およそこの国に於ける〈ポップス〉という広大な帝国の住人である限り、山下達郎の影響力と無縁で居られる者はいない。ケツメイシのコード進行にだけではない。サンボマスターの技巧的なソングライティングにだけではない。B'zの歌い上げ方や立体的/平面的なサウンドの奥行き、円熟したDragon Ashのリリックに漲る〈無メッセージ/脱メッセージ=スケール感〉にまで彼の影響力は浸透しているのである。
彼に40が刻まれるとき、それは文化勲章の受章とほぼ等価になり、彼に50が刻まれたとき、いよいよこの国の文化的な方向性を決定した一人として、米国に於けるデューク・エリントンの如く歴史に名を残すだろう。彼が〈海外進出〉を一度も試みなかったことの意味は、彼の音楽の爽やかさに比べ、重く深い。彼の息子達のなかでも長兄と目される小西康陽氏や横山剣氏が〈海外での評価。というものを大して、あるいは全く問題にしていない〉という事実が物語るのは、第一にポップスという音楽はワールドでもカントリーでもなく、シティを歌うものだという事。そして第二には、そのシティはコスモポリタニックではなく、ドメスティックであらねばならない。ということ。
という、ポップ・ミュージックの根元であり、そこからパースペクティヴされる問題は、アメリカとは何だったのか? そして、東京は今、夜の何時か? という、主に時差に関するシンプルすぎる問いである。この問いが解けぬ間だけ~つまりは半永久的に~我々はポップスという音楽の魔法と輝きを浴びることが出来る。
時差。総ての優れたポップスが〈懐かしさ〉という快感を我々に抱かせるのは、事ほど左様に〈ドメスティックなシティ〉というものに流れる時間の在り方と関係している。山下達郎の〈30年間まったく変わらぬ(これは本当に驚くべき事だ)歌声〉は最初の一枚から最新の一枚まで〈清潔に保存された、永遠の、そして最高級の懐かしさ〉を持たせ続けて来た。そしてこれは〈女優がいつまで経っても歳を取らない〉といった魔法とは、全く別の魔法である。未来に向けた懐かしさ。といったものが、彼の音楽には常に漲っている。
そんな彼の、実に7年振りのアルバム『SONORITE』をどう評価するか? というのは、彼の信者たちにとって、神学の難問に等しかったようだ。ある者は待ちに待った神の託宣に喜悦の表情で失神し、ある者は神に対し〈音質が悪いぞ。コンピューターを手放せ!〉と叫び、ある者は〈車屋の手先になりさがったか〉と嘆き、ある者は〈いや。これこそ円熟だ〉と返す。ほとんどの者は沈黙する。達郎なら何でも良いのか。達郎だからこそ、かくあるべきなのか。

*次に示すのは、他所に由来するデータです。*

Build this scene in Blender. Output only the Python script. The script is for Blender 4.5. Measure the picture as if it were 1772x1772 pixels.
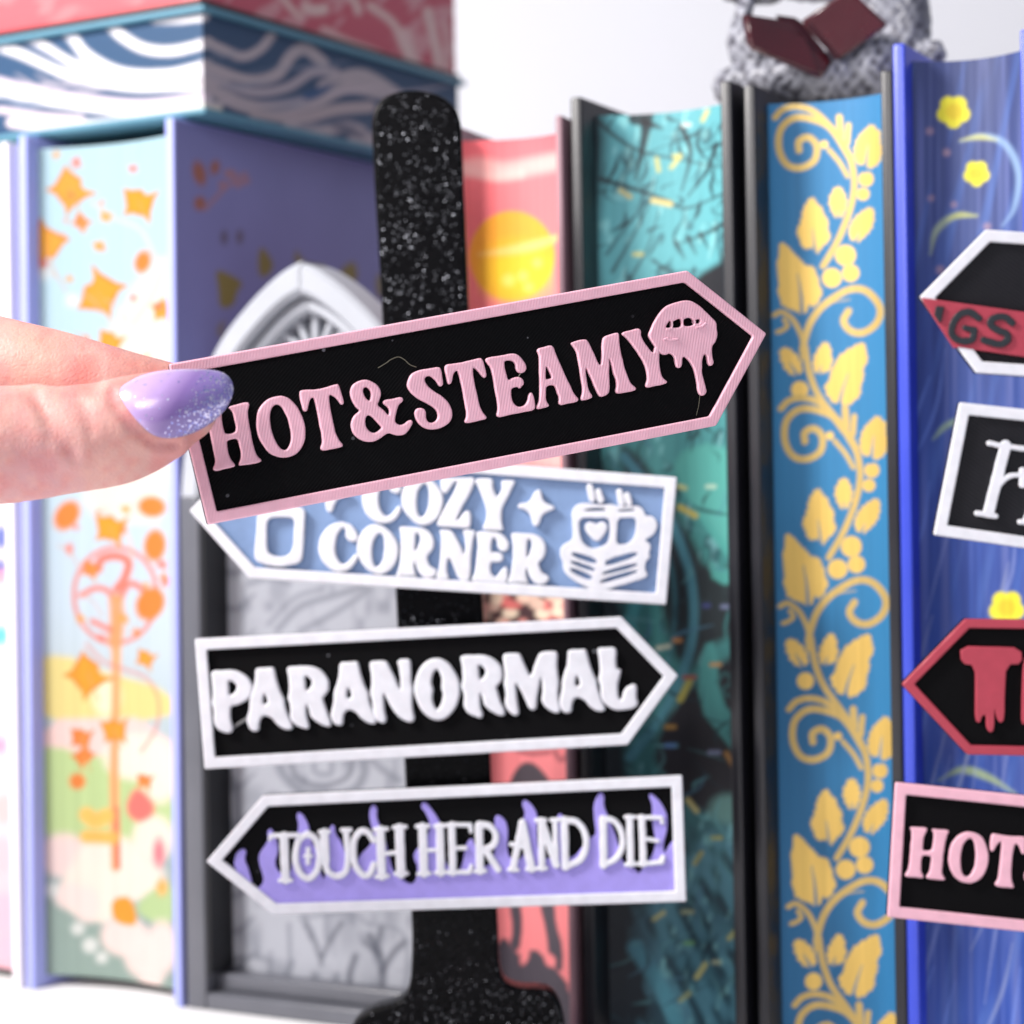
import bpy, bmesh, math, random
import numpy as np
from mathutils import Matrix, Vector

for o in list(bpy.data.objects):
    bpy.data.objects.remove(o)
scene = bpy.context.scene
random.seed(7)
RNG = np.random.default_rng(11)
CM = 0.01                      # everything below is laid out in centimetres

# ------------------------------------------------------------------ camera
F = 3900.0                     # focal length in photograph pixels (1772 px frame)
HALF = 886.0
ROLL = 0.016
CR, SR = math.cos(ROLL), math.sin(ROLL)
cam_data = bpy.data.cameras.new("Camera")
cam = bpy.data.objects.new("camera", cam_data)
scene.collection.objects.link(cam)
scene.camera = cam
cam_data.sensor_width = 36.0
cam_data.lens = 36.0 * F / 1772.0
cam_data.clip_start = 0.01
cam_data.clip_end = 20.0
cam.matrix_world = Matrix(((CR, SR, 0, 0), (0, 0, -1, 0), (-SR, CR, 0, 0), (0, 0, 0, 1)))
cam_data.dof.use_dof = True
cam_data.dof.focus_distance = 0.396
cam_data.dof.aperture_fstop = 17.0
cam_data.dof.aperture_blades = 0

# ------------------------------------------------------------------ light
world = bpy.data.worlds.new("World")
scene.world = world
world.use_nodes = True
bg = world.node_tree.nodes["Background"]
bg.inputs[0].default_value = (0.80, 0.82, 1.0, 1)
bg.inputs[1].default_value = 0.32

def area_light(name, loc, target, size, watts, col):
    ld = bpy.data.lights.new(name, 'AREA')
    ld.shape = 'RECTANGLE'
    ld.size, ld.size_y = size[0] * CM, size[1] * CM
    ld.energy = watts
    ld.color = col
    ob = bpy.data.objects.new(name, ld)
    scene.collection.objects.link(ob)
    l = Vector(loc) * CM
    ob.location = l
    ob.rotation_euler = (Vector(target) * CM - l).to_track_quat('-Z', 'Y').to_euler()
    return ob
area_light("window_light", (-64, 18, 58), (0, 48, -1), (18, 20), 14.0, (1.0, 0.955, 0.92))
area_light("front_fill", (-34, -30, 40), (0, 48, -1), (30, 30), 2.8, (1.0, 0.97, 0.95))  # soft fill added from the front left, not a known lamp

vs = scene.view_settings
vs.view_transform = 'Standard'
vs.look = 'None'
vs.exposure = 0.08
vs.gamma = 1.0
vs.use_curve_mapping = False
scene.render.engine = 'CYCLES'

# ------------------------------------------------------------------ helpers
def lin(c):
    c = c / 255.0
    return c / 12.92 if c <= 0.04045 else ((c + 0.055) / 1.055) ** 2.4
def rgb(r, g, b):
    return (lin(r), lin(g), lin(b))

def ray(x, y):
    """photo pixel -> direction with unit depth (world cm per cm of depth)"""
    px, py = np.asarray(x, float) - HALF, np.asarray(y, float) - HALF
    return (px * CR - py * SR) / F, -(px * SR + py * CR) / F
def P(x, y, d):
    X, Z = ray(x, y)
    return np.array([X * d, d, Z * d])
def project(w):
    w = np.asarray(w, float)
    X, Z = w[..., 0] / w[..., 1] * F, w[..., 2] / w[..., 1] * F
    return X * CR - Z * SR + HALF, -X * SR - Z * CR + HALF

def link(o):
    scene.collection.objects.link(o)
    return o
def tag(o, label=None, cat=None, group=None, kind=None):
    if label: o["label"] = label
    if cat: o["category"] = cat
    if group: o["group"] = group
    if kind: o["kind"] = kind
    return o
def empty(name, mat=None):
    o = bpy.data.objects.new(name, None)
    o.empty_display_size = 0.01
    link(o)
    if mat is not None:
        o.matrix_world = mat
    return o
def frame_matrix(origin_cm, ex, ey, n):
    m = Matrix.Identity(4)
    for i in range(3):
        m[i][0], m[i][1], m[i][2], m[i][3] = ex[i], ey[i], n[i], origin_cm[i] * CM
    return m
def smooth(me, ang=35):
    me.polygons.foreach_set('use_smooth', [True] * len(me.polygons))
    try:
        me.set_sharp_from_angle(angle=math.radians(ang))
    except Exception:
        pass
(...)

“白いアンブレラ/ラッキー・ガールに花束を”は、彼の、その、21世紀最初の『SONORITE』から切り取られ、ボーナストラックとして“風の回廊”のライヴ・ヴァージョンを添えた、正に〈シングル・カット〉という、配信ビジネスによって絶滅の危機に瀕しているアイテム名に相応しい一枚だ。再び。〈30年の長きに渡るキャリア〉というクリシェには、どれほどの重みがあるのか? 〈マイナス10歳〉というスローガンが、大した疑問も持たれずに推奨される時間感覚を持ち、〈この街〉を失い始めている〈この国〉に、稀代のポップ・マエストロの歌声はどれほどの瑞々しい懐かしさを響かせるのだろうか。